Dlatego dobrze, że wiele z nich dostępnych jest online. Ściągnijcie sobie aplikację TVN Player i zobaczcie, jak dużo jest pozycji w programach kulinarnych – zawsze można zapauzować, doczytać listę składników, zobaczyć jeszcze raz jak kucharz radzi sobie z nimi.
Jeszcze ciekawiej do sprawy podchodzi TVP, które eksperymentuje z telewizją hybrydową. Pozwala to, by przepisy z porannych programów, jak „Pytanie na śniadanie”, były dostępne w ramach w aplikacji i na bieżąco aktualizowane.

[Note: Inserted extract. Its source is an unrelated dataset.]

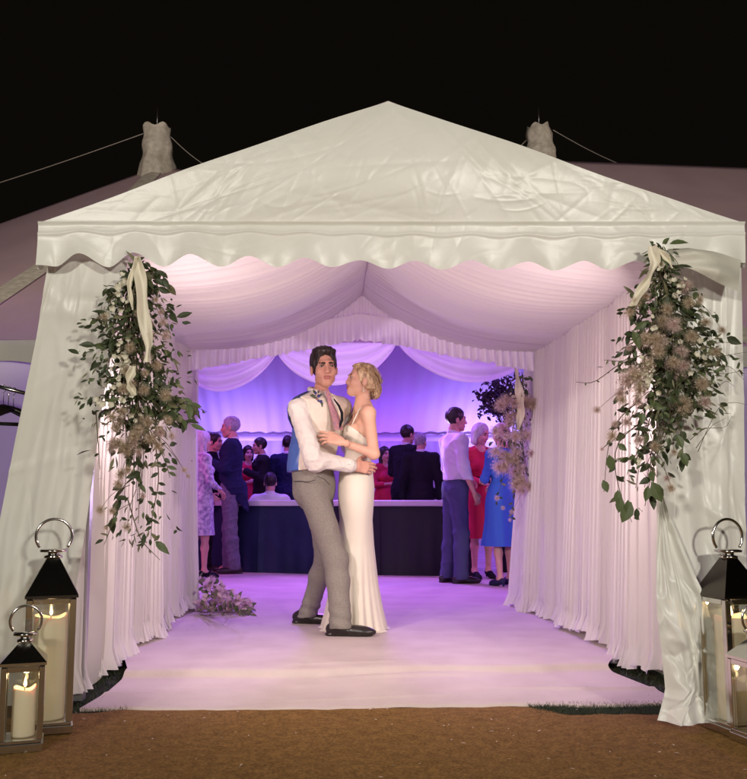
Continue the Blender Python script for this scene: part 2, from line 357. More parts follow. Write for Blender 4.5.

Czy przyszłość będzie wyglądać tak, jak pisałem niedawno w artykule "Mobilne centrum zarządzania, czyli domy przyszłości sterowane smartfonem"? Czy oglądając ulubiony serial będziemy mogli sprawdzić na tablecie przepis, wysłać do lodówki zapytanie o to, których składników brakuje, zamówić je online i od razu poprosić piekarnik, żeby przygotował się do korzystania z odpowiedniego programu?
Moim zdaniem – to kwestia kilku lat, nim wszyscy zaczniemy to robić. Nie wątpię też, że pojawią się korzystające z rozszerzonej rzeczywistości gry, którą pomogą nam na przykład w równym krojeniu warzyw.
Tablety już niedługo będą w kuchni naprawdę częstym gościem. Warto się przyzwyczajać.